▶ EXERCISE REQUIREMENTS:
Quote all of the data below exactly, please.
'''
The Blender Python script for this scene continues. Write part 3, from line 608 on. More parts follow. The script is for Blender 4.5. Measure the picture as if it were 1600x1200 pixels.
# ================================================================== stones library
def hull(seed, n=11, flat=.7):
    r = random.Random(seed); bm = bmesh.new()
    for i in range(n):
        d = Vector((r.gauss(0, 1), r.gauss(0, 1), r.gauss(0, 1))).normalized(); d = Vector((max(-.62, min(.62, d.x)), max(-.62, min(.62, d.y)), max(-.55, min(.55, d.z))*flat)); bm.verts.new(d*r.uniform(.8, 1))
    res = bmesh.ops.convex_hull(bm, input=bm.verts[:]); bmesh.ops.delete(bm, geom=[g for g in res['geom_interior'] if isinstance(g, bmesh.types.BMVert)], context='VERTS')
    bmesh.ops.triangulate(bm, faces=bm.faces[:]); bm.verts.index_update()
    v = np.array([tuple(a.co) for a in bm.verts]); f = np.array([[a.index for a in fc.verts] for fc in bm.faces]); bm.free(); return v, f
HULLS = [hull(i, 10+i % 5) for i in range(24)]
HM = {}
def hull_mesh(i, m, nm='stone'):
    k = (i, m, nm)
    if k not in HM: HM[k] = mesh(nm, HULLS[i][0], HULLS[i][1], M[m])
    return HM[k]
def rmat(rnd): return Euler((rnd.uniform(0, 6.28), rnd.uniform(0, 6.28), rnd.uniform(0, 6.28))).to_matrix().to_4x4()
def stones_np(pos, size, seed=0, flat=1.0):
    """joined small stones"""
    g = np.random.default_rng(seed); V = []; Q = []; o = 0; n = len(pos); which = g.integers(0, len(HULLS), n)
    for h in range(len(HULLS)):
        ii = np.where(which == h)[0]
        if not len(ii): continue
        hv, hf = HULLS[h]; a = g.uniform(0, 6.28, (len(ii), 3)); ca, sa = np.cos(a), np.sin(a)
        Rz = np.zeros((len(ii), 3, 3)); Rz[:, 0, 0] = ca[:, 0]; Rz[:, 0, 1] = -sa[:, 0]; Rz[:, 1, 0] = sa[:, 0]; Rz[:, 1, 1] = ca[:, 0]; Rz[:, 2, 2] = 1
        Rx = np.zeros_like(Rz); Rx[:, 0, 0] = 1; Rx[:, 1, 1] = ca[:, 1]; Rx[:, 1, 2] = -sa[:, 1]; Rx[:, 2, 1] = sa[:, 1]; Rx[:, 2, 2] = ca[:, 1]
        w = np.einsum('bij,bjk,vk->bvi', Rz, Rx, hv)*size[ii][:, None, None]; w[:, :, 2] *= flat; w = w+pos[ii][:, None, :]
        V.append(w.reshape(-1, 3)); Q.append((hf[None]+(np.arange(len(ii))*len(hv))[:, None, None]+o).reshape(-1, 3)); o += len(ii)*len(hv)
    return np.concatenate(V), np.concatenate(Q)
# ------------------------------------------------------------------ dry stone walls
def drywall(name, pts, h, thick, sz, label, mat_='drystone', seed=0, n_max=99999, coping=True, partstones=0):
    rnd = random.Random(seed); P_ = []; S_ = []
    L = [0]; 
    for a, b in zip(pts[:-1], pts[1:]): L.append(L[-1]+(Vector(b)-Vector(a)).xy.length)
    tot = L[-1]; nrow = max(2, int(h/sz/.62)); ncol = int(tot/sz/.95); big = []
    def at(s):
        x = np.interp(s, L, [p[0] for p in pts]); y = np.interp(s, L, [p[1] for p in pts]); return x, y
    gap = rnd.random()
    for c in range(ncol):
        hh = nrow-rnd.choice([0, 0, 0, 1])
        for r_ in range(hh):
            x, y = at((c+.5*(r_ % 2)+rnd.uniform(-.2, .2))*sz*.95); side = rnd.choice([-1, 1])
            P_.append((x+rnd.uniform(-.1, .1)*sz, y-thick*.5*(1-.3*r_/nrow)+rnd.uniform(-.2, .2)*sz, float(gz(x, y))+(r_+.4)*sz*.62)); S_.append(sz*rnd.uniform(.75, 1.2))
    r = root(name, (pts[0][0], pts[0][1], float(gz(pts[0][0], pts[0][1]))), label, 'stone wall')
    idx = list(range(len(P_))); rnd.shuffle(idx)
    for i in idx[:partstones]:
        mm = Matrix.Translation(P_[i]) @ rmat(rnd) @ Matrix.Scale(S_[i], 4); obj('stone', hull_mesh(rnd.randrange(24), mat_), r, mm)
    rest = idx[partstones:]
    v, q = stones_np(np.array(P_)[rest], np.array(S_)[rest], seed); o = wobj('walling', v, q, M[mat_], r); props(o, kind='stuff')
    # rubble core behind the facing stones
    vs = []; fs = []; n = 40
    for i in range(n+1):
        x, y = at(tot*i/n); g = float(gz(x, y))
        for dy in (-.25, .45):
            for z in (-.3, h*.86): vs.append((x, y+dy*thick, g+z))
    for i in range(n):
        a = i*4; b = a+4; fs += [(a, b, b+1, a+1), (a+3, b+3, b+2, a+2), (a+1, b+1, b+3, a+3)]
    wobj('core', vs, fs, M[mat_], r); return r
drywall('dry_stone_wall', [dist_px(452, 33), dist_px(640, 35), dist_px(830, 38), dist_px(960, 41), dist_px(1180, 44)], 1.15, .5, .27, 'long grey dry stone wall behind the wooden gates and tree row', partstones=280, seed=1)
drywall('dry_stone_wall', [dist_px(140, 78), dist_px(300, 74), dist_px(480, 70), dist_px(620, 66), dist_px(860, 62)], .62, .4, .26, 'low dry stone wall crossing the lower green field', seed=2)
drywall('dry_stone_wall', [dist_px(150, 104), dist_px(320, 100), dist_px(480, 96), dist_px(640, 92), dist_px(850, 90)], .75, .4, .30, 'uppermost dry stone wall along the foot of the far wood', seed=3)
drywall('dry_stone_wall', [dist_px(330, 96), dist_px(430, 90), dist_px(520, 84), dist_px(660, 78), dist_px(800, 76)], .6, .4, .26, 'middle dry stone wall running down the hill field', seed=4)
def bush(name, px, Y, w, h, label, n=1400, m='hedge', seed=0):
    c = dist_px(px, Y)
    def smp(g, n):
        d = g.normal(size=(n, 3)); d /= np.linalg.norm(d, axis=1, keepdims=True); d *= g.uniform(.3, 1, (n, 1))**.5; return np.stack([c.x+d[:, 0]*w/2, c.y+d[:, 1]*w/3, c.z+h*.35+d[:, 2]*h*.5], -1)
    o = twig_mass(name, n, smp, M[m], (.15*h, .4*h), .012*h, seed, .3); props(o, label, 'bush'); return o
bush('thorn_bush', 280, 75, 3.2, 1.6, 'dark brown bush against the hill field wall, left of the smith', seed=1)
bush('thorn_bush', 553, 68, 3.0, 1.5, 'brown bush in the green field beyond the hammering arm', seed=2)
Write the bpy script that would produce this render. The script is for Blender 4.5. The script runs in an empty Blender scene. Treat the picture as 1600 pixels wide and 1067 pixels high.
'''
▶ FINAL ANSWER:
The Blender Python script for this scene continues. Write part 3, from line 608 on. More parts follow. The script is for Blender 4.5. Measure the picture as if it were 1600x1200 pixels.
# ================================================================== stones library
def hull(seed, n=11, flat=.7):
    r = random.Random(seed); bm = bmesh.new()
    for i in range(n):
        d = Vector((r.gauss(0, 1), r.gauss(0, 1), r.gauss(0, 1))).normalized(); d = Vector((max(-.62, min(.62, d.x)), max(-.62, min(.62, d.y)), max(-.55, min(.55, d.z))*flat)); bm.verts.new(d*r.uniform(.8, 1))
    res = bmesh.ops.convex_hull(bm, input=bm.verts[:]); bmesh.ops.delete(bm, geom=[g for g in res['geom_interior'] if isinstance(g, bmesh.types.BMVert)], context='VERTS')
    bmesh.ops.triangulate(bm, faces=bm.faces[:]); bm.verts.index_update()
    v = np.array([tuple(a.co) for a in bm.verts]); f = np.array([[a.index for a in fc.verts] for fc in bm.faces]); bm.free(); return v, f
HULLS = [hull(i, 10+i % 5) for i in range(24)]
HM = {}
def hull_mesh(i, m, nm='stone'):
    k = (i, m, nm)
    if k not in HM: HM[k] = mesh(nm, HULLS[i][0], HULLS[i][1], M[m])
    return HM[k]
def rmat(rnd): return Euler((rnd.uniform(0, 6.28), rnd.uniform(0, 6.28), rnd.uniform(0, 6.28))).to_matrix().to_4x4()
def stones_np(pos, size, seed=0, flat=1.0):
    """joined small stones"""
    g = np.random.default_rng(seed); V = []; Q = []; o = 0; n = len(pos); which = g.integers(0, len(HULLS), n)
    for h in range(len(HULLS)):
        ii = np.where(which == h)[0]
        if not len(ii): continue
        hv, hf = HULLS[h]; a = g.uniform(0, 6.28, (len(ii), 3)); ca, sa = np.cos(a), np.sin(a)
        Rz = np.zeros((len(ii), 3, 3)); Rz[:, 0, 0] = ca[:, 0]; Rz[:, 0, 1] = -sa[:, 0]; Rz[:, 1, 0] = sa[:, 0]; Rz[:, 1, 1] = ca[:, 0]; Rz[:, 2, 2] = 1
        Rx = np.zeros_like(Rz); Rx[:, 0, 0] = 1; Rx[:, 1, 1] = ca[:, 1]; Rx[:, 1, 2] = -sa[:, 1]; Rx[:, 2, 1] = sa[:, 1]; Rx[:, 2, 2] = ca[:, 1]
        w = np.einsum('bij,bjk,vk->bvi', Rz, Rx, hv)*size[ii][:, None, None]; w[:, :, 2] *= flat; w = w+pos[ii][:, None, :]
        V.append(w.reshape(-1, 3)); Q.append((hf[None]+(np.arange(len(ii))*len(hv))[:, None, None]+o).reshape(-1, 3)); o += len(ii)*len(hv)
    return np.concatenate(V), np.concatenate(Q)
# ------------------------------------------------------------------ dry stone walls
def drywall(name, pts, h, thick, sz, label, mat_='drystone', seed=0, n_max=99999, coping=True, partstones=0):
    rnd = random.Random(seed); P_ = []; S_ = []
    L = [0]; 
    for a, b in zip(pts[:-1], pts[1:]): L.append(L[-1]+(Vector(b)-Vector(a)).xy.length)
    tot = L[-1]; nrow = max(2, int(h/sz/.62)); ncol = int(tot/sz/.95); big = []
    def at(s):
        x = np.interp(s, L, [p[0] for p in pts]); y = np.interp(s, L, [p[1] for p in pts]); return x, y
    gap = rnd.random()
    for c in range(ncol):
        hh = nrow-rnd.choice([0, 0, 0, 1])
        for r_ in range(hh):
            x, y = at((c+.5*(r_ % 2)+rnd.uniform(-.2, .2))*sz*.95); side = rnd.choice([-1, 1])
            P_.append((x+rnd.uniform(-.1, .1)*sz, y-thick*.5*(1-.3*r_/nrow)+rnd.uniform(-.2, .2)*sz, float(gz(x, y))+(r_+.4)*sz*.62)); S_.append(sz*rnd.uniform(.75, 1.2))
    r = root(name, (pts[0][0], pts[0][1], float(gz(pts[0][0], pts[0][1]))), label, 'stone wall')
    idx = list(range(len(P_))); rnd.shuffle(idx)
    for i in idx[:partstones]:
        mm = Matrix.Translation(P_[i]) @ rmat(rnd) @ Matrix.Scale(S_[i], 4); obj('stone', hull_mesh(rnd.randrange(24), mat_), r, mm)
    rest = idx[partstones:]
    v, q = stones_np(np.array(P_)[rest], np.array(S_)[rest], seed); o = wobj('walling', v, q, M[mat_], r); props(o, kind='stuff')
    # rubble core behind the facing stones
    vs = []; fs = []; n = 40
    for i in range(n+1):
        x, y = at(tot*i/n); g = float(gz(x, y))
        for dy in (-.25, .45):
            for z in (-.3, h*.86): vs.append((x, y+dy*thick, g+z))
    for i in range(n):
        a = i*4; b = a+4; fs += [(a, b, b+1, a+1), (a+3, b+3, b+2, a+2), (a+1, b+1, b+3, a+3)]
    wobj('core', vs, fs, M[mat_], r); return r
drywall('dry_stone_wall', [dist_px(452, 33), dist_px(640, 35), dist_px(830, 38), dist_px(960, 41), dist_px(1180, 44)], 1.15, .5, .27, 'long grey dry stone wall behind the wooden gates and tree row', partstones=280, seed=1)
drywall('dry_stone_wall', [dist_px(140, 78), dist_px(300, 74), dist_px(480, 70), dist_px(620, 66), dist_px(860, 62)], .62, .4, .26, 'low dry stone wall crossing the lower green field', seed=2)
drywall('dry_stone_wall', [dist_px(150, 104), dist_px(320, 100), dist_px(480, 96), dist_px(640, 92), dist_px(850, 90)], .75, .4, .30, 'uppermost dry stone wall along the foot of the far wood', seed=3)
drywall('dry_stone_wall', [dist_px(330, 96), dist_px(430, 90), dist_px(520, 84), dist_px(660, 78), dist_px(800, 76)], .6, .4, .26, 'middle dry stone wall running down the hill field', seed=4)
def bush(name, px, Y, w, h, label, n=1400, m='hedge', seed=0):
    c = dist_px(px, Y)
    def smp(g, n):
        d = g.normal(size=(n, 3)); d /= np.linalg.norm(d, axis=1, keepdims=True); d *= g.uniform(.3, 1, (n, 1))**.5; return np.stack([c.x+d[:, 0]*w/2, c.y+d[:, 1]*w/3, c.z+h*.35+d[:, 2]*h*.5], -1)
    o = twig_mass(name, n, smp, M[m], (.15*h, .4*h), .012*h, seed, .3); props(o, label, 'bush'); return o
bush('thorn_bush', 280, 75, 3.2, 1.6, 'dark brown bush against the hill field wall, left of the smith', seed=1)
bush('thorn_bush', 553, 68, 3.0, 1.5, 'brown bush in the green field beyond the hammering arm', seed=2)
Write the bpy script that would produce this render. The script is for Blender 4.5. The script runs in an empty Blender scene. Treat the picture as 1600 pixels wide and 1067 pixels high.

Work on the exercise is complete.